10/31/2006

Hooray for Halloween!

*What? Of course it’s still Halloween. Just look at the date on top of the page. Anyway, since it’s Halloween, I thought I’d do something really appropriate, something that’d totally fit the way in which we celebrate holidays.

In other words, I’m going to review a book tangentially related to Christmas.

Chickenhare: The House of Klaus

This is a 160-page, b&w book from writer/artist Chris Grine, published by Dark Horse. It’s $9.95, and has been out for a few weeks now.

It’s one of those comics that naturally attracts the label ‘all ages,’ though truth be told it’s probably best enjoyed by younger readers; like a number of recent(ish) books featuring the antics of anthropomorphic animal thingies, Chickenhare seems to adopt the flavor and approach of an extended episode of a kids’ cartoon show. Indeed, given the in medias res setup of the book (even if you’ve read the extended online prologue), it feels like an episode from the middle of the show’s run, albeit one that serves to introduce new characters. It naturally concludes with a little mystery, a little hook for showing up for future editions.

The book follows an adventure of Chickenhare, who is half chicken, half hare, all cocksure heroic lead, and his bearded turtle friend Abe, who’s also snarky, but a bit more reserved. They’ve been captured and whisked away to some polar region, where they’re going to be sold to a mad taxidermist named Klaus. Along the way our heroes team up with an arrogant, semi-antagonistic Krampus, a female character that isn’t given much to do, a tribe of beasties collectively called the Shromph, and a dead goat in a top hat an monocle named Mr. Buttons (who, truth be told, is also female, though few characters in the story figure it out). There’s assorted escapes and quick scrapes, a bunch of sarcastic lines of dialogue, and a few winning jokes about devouring human flesh.

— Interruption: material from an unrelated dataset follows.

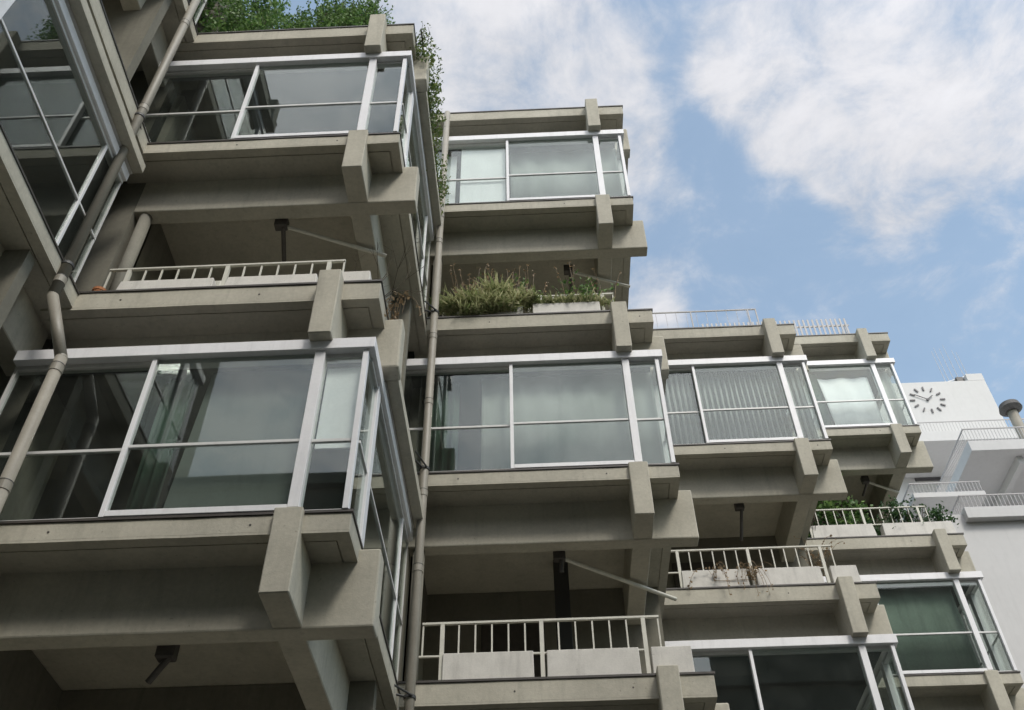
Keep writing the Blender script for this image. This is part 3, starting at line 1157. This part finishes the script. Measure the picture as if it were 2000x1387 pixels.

Grine has an attractively cute visual style, reminiscent in various ways of obvious forebears like Stan Sakai and Jeff Smith, though his story doesn’t manage nearly as broad a range of appeal; this is very simple, straightforward plotting, every beat clearly telegraphed and every event dutifully set up, the characters as open and obvious about their personalities and intents as possible, so as for minimal complexity. There’s little-to-no kids’ production moralizing (beyond the most basic ‘friends stick together!’), granted, but it’s a frothy, ultra-light book, the events of which seem to have already passed through you by the time you find a space for it on the bookshelf afterward. Still, I’ll cop to enjoying an extended bit with Chickenhead dragging a goat corpse around the tundra and conversing with the beast’s soul; that seems almost like Jodorowsky as transitioned to a kids’ book, and it’s intermittently fascinating to see such odd material folded into so friendly and mild a work.